The first reader of the ms. of the first two volumes of Stieg Larsson's Millennium trilogy was Lasse Bergstrom, "the legendary publisher-in-chief of Nosredts ... who had published all sorts of writers from Sjowall and Wahloo to Ingmar Bergman. It was clear from his report that he had read all 1300 or so pages in scarcely five days..."
"What is new about Stieg Larsson in relation to Sjowall and Wahloo, Mankell, Edwardson and other successful Swedes in a genre with rather too many practitioners is that he has a kind of encyclopedic gift for literary tension and entertainment, and without any apparent effort can move between different planes of action with barely a noticeable change of gear. It is no coincidence that the two novels are long. Larsson is able to keep several plots going at the same time, and to bring all the threads together at the end. ... But what distinguishes Larsson's two novels definitely from Swedish predecessors in the genre in not just the quick-change feats but above all his choice of principle characters.
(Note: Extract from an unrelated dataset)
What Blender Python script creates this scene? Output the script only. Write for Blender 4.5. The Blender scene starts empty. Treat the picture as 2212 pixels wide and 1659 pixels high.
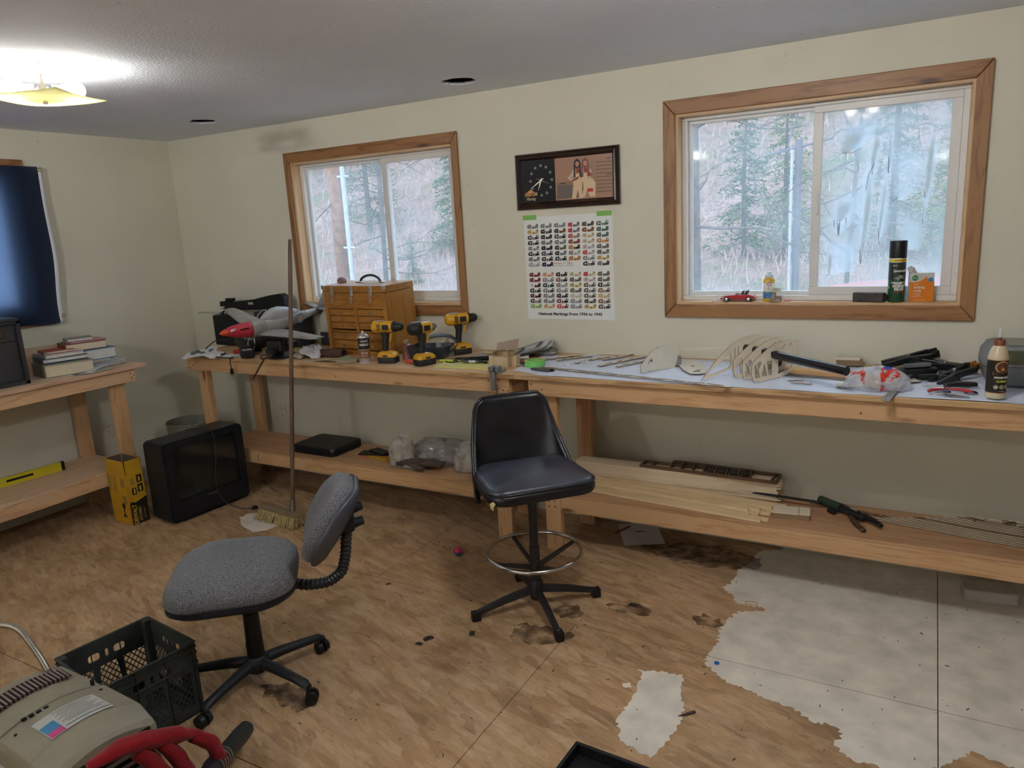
import bpy, bmesh, math, random
from mathutils import Vector, Matrix, Euler, noise
random.seed(7)
R = math.radians
sc = bpy.context.scene
COL = sc.collection
# ---------------- camera, world, exposure, lights ----------------
cam_d = bpy.data.cameras.new('camera'); cam = bpy.data.objects.new('camera', cam_d); COL.objects.link(cam)
cam_d.sensor_width = 36; cam_d.lens = 1590.56/2212*36; cam_d.clip_start = 0.05; cam_d.clip_end = 400
YAW, PIT, ROL = 0.5224, -0.2123, -0.0539
f = Vector((-math.sin(YAW)*math.cos(PIT), math.cos(YAW)*math.cos(PIT), math.sin(PIT)))
r_ = Vector((math.cos(YAW), math.sin(YAW), 0)); u_ = r_.cross(f)
r2 = math.cos(ROL)*r_+math.sin(ROL)*u_; u2 = -math.sin(ROL)*r_+math.cos(ROL)*u_
cam.matrix_world = Matrix(((r2.x,u2.x,-f.x,4.935),(r2.y,u2.y,-f.y,-3.7106),(r2.z,u2.z,-f.z,1.6889),(0,0,0,1)))
sc.camera = cam
sc.view_settings.view_transform = 'Standard'; sc.view_settings.look = 'None'
sc.view_settings.gamma = 1; sc.view_settings.use_curve_mapping = False
sc.view_settings.exposure = 1.08
W = bpy.data.worlds.new('world'); sc.world = W; W.use_nodes = True
bg = W.node_tree.nodes['Background']; bg.inputs[0].default_value = (0.66, 0.82, 1.0, 1); bg.inputs[1].default_value = 1.7
BULB = 150.0      # emission of the ceiling fixture bulbs
def area(name, loc, rot, sx, sy, e, col):
    l = bpy.data.lights.new(name, 'AREA'); l.shape = 'RECTANGLE'; l.size = sx; l.size_y = sy; l.energy = e; l.color = col
    o = bpy.data.objects.new(name, l); COL.objects.link(o); o.location = loc; o.rotation_euler = rot; return o
# added soft fill lamp before the rear wall, which has no opening
area('rear_fill', (3.2, -9.6, 1.5), (R(90), 0, 0), 3.2, 1.6, 10, (.95, 0.97, 1.0))

# ---------------- materials ----------------
MATS = {}
def nt(name):
    m = bpy.data.materials.new(name); m.use_nodes = True; n = m.node_tree.nodes; l = m.node_tree.links
    return m, n, l, n['Principled BSDF']
def ramp(n, stops):
    r = n.new('ShaderNodeValToRGB'); e = r.color_ramp.elements
    while len(e) < len(stops): e.new(0.5)
    for i, (p, c) in enumerate(stops):
        e[i].position = p; e[i].color = (c[0], c[1], c[2], 1)
    return r
def coords(n, l, scale=(1,1,1), rot=(0,0,0)):
    t = n.new('ShaderNodeTexCoord'); mp = n.new('ShaderNodeMapping')
    mp.inputs['Scale'].default_value = scale; mp.inputs['Rotation'].default_value = rot
    l.new(t.outputs['Object'], mp.inputs[0]); return mp
def mat(name, c, rough=.55, metal=0., var=.12, sc_=12., bump=0., bs=80., spec=None, trans=0., ior=None, alpha=None, coat=0.):
    if name in MATS: return MATS[name]
    m, n, l, b = nt(name)
    b.inputs['Roughness'].default_value = rough; b.inputs['Metallic'].default_value = metal
    if spec is not None: b.inputs['Specular IOR Level'].default_value = spec
    if trans: b.inputs['Transmission Weight'].default_value = trans
    if ior: b.inputs['IOR'].default_value = ior
    if alpha is not None: b.inputs['Alpha'].default_value = alpha
    if coat: b.inputs['Coat Weight'].default_value = coat
    mp = coords(n, l)
    ns = n.new('ShaderNodeTexNoise'); ns.inputs['Scale'].default_value = sc_; ns.inputs['Detail'].default_value = 5
    l.new(mp.outputs[0], ns.inputs['Vector'])
    d = [max(0, x*(1-var)) for x in c]; h = [min(1, x*(1+var)) for x in c]
    rp = ramp(n, [(.3, d), (.7, h)]); l.new(ns.outputs[0], rp.inputs[0]); l.new(rp.outputs[0], b.inputs['Base Color'])
    if bump:
        n2 = n.new('ShaderNodeTexNoise'); n2.inputs['Scale'].default_value = bs; n2.inputs['Detail'].default_value = 4
        l.new(mp.outputs[0], n2.inputs['Vector'])
        bp = n.new('ShaderNodeBump'); bp.inputs['Strength'].default_value = bump; bp.inputs['Distance'].default_value = .004
        l.new(n2.outputs[0], bp.inputs['Height']); l.new(bp.outputs[0], b.inputs['Normal'])
    MATS[name] = m; return m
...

The dogged journalist Blomqvist no doubt has literary forebears, but I find it hard to think of an equivalent of Lisbeth Salander anywhere else in the worlds of crime novels or films. ... Larsson portrays her with both tenderness and humor, and against all odds the way he does it becomes if not credible at least vigorous and absorbing."-- from Gedin, Eva. "Working With Stieg Larsson." From On Stieg Larsson, in the Steig Larsson's Millennium Trilogy Deluxe Boxed Set.
Praise indeed from one of our leading publishers for over half a century, and a man well-read in crime fiction.